Two lanes forked out from that afternoon. I took the path to the left, with attendant decades of pot and insanity. Officer Garner went east to the right, to a job with the Placer County Sheriff's Department, a long and prosperous career that he finished up with the Sacramento County force.

Oddly enough, I would eventually move, sober and relatively sane, thirty years later to Auburn and a home in the hills, growing up finally in the town where Lynn was raised. Out my door I saw mule deer and a pond and wild turkeys scurrying through the brush. But by then, Officer Gardner was but the stuff of folklore among my friends and among the officers in town who told me they once had known him.

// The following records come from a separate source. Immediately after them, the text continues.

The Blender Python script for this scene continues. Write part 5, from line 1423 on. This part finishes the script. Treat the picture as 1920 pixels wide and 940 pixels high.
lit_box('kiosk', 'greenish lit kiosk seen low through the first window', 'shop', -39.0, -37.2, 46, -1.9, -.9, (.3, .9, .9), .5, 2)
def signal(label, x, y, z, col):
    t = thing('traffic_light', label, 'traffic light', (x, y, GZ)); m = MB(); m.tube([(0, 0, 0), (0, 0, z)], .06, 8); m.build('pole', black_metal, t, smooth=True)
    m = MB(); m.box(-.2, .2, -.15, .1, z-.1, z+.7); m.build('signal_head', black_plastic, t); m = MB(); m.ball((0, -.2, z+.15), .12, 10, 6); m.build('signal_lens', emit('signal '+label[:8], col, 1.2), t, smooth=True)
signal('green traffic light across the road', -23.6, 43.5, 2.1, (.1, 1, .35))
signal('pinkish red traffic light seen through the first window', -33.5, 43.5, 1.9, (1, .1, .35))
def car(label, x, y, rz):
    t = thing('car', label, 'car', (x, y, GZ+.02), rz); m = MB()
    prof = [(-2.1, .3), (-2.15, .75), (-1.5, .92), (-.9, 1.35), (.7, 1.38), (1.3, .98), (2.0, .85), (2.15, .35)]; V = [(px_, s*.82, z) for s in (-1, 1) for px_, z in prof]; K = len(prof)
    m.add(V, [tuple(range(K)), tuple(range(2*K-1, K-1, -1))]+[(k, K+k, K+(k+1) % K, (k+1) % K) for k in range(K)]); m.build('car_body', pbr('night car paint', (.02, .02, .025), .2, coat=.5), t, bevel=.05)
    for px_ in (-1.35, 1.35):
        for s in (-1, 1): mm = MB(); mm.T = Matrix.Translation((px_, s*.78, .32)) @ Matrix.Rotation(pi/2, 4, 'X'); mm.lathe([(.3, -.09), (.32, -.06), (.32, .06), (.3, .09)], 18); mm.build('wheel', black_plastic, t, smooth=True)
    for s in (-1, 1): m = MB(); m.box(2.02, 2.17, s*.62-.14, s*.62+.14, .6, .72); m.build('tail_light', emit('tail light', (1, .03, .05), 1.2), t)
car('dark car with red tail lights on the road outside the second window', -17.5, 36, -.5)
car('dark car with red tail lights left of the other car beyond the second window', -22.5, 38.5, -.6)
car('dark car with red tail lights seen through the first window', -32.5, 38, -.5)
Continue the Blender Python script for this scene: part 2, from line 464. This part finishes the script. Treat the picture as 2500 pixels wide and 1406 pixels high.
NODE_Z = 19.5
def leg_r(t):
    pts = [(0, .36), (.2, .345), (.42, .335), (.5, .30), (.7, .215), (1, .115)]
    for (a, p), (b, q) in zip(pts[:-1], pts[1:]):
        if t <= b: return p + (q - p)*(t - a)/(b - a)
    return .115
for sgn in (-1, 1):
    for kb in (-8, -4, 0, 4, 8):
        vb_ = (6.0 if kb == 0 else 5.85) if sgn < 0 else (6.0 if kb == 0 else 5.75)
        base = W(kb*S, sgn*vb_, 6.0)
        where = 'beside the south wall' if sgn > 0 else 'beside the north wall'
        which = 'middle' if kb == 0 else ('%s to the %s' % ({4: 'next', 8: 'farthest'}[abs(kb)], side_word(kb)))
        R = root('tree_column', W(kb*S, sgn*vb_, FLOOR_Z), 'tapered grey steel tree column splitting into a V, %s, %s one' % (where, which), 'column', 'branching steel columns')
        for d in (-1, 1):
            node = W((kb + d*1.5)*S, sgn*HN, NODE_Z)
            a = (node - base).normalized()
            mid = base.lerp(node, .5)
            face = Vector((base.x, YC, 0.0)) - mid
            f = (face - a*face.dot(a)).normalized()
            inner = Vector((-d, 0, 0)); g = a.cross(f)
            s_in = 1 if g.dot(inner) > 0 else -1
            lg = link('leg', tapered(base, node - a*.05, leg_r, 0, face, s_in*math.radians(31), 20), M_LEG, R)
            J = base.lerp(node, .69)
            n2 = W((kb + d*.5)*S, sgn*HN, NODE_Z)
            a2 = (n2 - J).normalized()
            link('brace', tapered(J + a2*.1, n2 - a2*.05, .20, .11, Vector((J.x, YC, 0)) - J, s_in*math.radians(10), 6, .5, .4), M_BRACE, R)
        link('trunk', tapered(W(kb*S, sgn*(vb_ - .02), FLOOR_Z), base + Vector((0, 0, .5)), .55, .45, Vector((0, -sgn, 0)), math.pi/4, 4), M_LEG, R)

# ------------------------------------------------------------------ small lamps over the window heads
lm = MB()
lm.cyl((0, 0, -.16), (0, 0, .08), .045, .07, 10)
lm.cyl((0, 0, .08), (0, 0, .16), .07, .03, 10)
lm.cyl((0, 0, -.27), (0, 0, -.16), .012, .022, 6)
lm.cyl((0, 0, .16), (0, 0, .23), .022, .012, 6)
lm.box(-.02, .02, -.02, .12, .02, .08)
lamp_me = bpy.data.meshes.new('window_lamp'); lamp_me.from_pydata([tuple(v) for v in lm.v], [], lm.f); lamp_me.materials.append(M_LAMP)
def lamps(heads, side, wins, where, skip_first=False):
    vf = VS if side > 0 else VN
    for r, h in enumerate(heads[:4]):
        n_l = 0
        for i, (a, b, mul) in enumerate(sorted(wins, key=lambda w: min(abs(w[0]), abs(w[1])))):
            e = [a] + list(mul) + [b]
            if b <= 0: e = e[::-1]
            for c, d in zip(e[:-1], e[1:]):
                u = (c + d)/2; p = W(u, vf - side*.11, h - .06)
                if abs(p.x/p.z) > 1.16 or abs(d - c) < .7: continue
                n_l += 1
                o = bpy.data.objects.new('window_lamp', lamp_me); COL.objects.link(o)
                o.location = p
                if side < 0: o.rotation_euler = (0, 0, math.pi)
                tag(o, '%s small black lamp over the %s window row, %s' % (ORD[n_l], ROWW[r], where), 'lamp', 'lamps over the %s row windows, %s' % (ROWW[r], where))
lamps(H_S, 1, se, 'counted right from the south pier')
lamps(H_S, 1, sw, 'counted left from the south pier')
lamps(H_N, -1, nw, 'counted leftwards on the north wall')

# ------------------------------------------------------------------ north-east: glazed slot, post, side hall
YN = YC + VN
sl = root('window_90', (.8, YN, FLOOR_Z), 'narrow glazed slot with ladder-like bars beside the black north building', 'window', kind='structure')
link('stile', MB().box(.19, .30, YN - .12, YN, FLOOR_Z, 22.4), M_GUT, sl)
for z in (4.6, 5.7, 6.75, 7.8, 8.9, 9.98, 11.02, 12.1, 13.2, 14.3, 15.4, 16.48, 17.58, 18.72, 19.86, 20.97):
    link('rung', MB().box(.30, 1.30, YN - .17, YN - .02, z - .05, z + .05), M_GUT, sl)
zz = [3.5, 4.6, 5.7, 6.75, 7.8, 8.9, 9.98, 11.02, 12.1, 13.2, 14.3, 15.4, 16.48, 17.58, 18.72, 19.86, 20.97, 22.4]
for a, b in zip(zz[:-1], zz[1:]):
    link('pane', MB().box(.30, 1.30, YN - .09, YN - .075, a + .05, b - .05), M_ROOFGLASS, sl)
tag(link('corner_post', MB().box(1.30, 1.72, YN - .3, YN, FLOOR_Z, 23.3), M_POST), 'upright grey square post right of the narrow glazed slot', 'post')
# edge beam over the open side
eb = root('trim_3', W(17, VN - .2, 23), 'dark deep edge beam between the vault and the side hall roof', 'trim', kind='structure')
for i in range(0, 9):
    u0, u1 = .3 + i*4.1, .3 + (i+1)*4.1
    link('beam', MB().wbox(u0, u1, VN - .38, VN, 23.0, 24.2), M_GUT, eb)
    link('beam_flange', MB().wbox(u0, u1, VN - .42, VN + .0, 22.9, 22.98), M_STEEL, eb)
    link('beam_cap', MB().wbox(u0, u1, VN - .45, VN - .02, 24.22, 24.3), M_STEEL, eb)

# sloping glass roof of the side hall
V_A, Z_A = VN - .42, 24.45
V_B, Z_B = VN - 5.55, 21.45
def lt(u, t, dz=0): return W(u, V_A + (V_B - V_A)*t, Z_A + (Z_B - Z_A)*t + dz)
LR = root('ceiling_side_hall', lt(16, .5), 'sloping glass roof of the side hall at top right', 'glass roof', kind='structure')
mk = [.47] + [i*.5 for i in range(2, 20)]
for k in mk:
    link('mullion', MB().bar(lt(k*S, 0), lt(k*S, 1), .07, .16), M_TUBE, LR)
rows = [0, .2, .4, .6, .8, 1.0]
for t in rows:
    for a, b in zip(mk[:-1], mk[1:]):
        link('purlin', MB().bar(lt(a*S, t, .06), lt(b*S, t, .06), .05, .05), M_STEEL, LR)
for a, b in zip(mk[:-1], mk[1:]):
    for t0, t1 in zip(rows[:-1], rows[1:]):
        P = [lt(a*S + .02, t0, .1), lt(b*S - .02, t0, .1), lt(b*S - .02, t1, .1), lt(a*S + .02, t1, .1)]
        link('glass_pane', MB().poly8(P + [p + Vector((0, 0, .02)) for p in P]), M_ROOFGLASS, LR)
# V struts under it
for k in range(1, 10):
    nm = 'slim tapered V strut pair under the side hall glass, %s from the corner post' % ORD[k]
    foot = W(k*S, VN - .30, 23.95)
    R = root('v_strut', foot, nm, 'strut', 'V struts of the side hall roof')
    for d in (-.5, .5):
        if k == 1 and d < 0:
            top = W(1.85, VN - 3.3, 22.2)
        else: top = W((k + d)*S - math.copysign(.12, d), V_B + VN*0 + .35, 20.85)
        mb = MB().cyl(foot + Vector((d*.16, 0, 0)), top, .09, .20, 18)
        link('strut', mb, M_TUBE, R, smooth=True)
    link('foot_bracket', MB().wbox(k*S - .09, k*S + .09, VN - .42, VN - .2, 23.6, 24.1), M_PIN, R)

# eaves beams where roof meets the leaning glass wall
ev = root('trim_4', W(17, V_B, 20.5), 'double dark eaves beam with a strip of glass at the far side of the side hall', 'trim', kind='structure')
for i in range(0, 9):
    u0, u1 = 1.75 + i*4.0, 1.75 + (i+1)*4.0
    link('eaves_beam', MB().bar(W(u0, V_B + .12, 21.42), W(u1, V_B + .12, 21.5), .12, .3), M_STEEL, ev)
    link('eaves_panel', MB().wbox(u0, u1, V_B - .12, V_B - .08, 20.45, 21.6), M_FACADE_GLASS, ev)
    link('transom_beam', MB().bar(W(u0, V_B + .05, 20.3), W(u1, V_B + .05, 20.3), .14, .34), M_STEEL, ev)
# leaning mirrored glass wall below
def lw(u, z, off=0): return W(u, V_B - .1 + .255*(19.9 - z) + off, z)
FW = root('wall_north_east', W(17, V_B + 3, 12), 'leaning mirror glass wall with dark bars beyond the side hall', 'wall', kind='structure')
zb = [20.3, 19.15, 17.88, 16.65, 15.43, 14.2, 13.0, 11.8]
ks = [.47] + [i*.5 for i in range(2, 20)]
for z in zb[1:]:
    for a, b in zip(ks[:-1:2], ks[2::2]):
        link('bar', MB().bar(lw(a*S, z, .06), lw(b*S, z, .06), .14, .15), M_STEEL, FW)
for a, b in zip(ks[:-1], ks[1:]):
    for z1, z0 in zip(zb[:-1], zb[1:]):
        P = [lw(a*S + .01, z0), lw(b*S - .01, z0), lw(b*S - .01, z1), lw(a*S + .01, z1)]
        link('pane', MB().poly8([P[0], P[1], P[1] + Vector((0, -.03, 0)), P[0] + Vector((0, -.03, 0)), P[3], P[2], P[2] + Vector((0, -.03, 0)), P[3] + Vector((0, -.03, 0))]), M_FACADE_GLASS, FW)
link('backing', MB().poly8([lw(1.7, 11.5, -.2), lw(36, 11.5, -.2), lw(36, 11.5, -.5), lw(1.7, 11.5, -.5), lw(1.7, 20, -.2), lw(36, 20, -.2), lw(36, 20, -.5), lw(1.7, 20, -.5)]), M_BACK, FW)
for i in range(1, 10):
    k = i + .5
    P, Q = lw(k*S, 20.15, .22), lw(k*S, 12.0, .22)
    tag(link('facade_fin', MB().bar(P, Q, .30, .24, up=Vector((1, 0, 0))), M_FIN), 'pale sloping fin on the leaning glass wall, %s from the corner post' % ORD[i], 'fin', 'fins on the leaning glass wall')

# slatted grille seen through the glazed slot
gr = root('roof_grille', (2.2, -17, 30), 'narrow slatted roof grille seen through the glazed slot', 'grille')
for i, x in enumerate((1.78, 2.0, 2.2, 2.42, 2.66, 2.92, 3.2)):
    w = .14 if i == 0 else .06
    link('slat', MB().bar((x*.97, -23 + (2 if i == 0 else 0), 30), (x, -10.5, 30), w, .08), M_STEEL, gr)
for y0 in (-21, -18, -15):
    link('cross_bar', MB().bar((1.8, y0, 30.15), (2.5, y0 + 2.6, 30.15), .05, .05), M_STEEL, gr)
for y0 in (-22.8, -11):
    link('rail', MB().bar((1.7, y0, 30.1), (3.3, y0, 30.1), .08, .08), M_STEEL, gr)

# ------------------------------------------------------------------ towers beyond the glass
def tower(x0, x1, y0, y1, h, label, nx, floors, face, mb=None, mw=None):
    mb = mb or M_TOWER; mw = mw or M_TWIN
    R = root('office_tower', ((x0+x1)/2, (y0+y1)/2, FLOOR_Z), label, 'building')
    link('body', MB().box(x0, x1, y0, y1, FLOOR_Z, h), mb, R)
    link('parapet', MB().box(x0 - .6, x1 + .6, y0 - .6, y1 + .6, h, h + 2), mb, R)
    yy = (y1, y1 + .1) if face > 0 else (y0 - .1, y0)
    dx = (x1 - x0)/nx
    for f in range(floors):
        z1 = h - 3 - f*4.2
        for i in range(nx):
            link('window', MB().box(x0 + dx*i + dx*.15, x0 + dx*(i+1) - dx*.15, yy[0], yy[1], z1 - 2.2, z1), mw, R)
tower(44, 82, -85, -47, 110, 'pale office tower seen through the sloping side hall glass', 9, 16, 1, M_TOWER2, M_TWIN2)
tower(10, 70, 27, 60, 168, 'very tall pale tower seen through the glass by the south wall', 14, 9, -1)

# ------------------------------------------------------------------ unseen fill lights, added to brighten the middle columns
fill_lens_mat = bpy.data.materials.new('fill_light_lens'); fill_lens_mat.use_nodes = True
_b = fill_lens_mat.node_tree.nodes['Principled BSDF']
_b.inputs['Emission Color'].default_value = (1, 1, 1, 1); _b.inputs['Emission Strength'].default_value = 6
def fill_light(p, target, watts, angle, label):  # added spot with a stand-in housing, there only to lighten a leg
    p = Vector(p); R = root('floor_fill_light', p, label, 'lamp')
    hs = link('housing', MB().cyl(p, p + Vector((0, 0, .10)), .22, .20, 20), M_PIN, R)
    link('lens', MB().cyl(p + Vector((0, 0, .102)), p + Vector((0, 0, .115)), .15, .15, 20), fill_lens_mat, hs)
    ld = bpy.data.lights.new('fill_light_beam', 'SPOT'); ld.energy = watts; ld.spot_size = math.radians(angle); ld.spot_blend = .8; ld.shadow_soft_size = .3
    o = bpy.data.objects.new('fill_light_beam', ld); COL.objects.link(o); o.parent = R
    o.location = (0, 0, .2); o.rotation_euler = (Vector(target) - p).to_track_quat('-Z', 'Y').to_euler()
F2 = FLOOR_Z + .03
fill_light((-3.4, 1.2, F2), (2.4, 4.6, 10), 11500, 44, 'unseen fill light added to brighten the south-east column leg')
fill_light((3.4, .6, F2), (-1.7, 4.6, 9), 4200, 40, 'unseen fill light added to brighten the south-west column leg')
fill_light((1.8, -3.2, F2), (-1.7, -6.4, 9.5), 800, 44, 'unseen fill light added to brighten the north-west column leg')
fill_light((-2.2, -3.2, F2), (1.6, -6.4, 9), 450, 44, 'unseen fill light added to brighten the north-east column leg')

He had married--I later learned--a woman named Lynn.


Anonymous said...

What a great recollection of the days gone by.....youth is not wasted on the young, it's the time for experimentation, allowing the ego and soul to search for new challenges, to meet and greet new and divergent folks who we never knew about from our sheltered days living at home. College was the gateway drug to life and all the wonders it holds. Thanks for putting some of those moments into beautiful words.....ronuit

It's Just Me said...

your last comment on tangobaby's blog (stem cell) was so funny I had to pop in and tell you!

Char said...

I love serendipitous happenings. My brother and room mate is a police sargent....and I love the protective love that he gives me.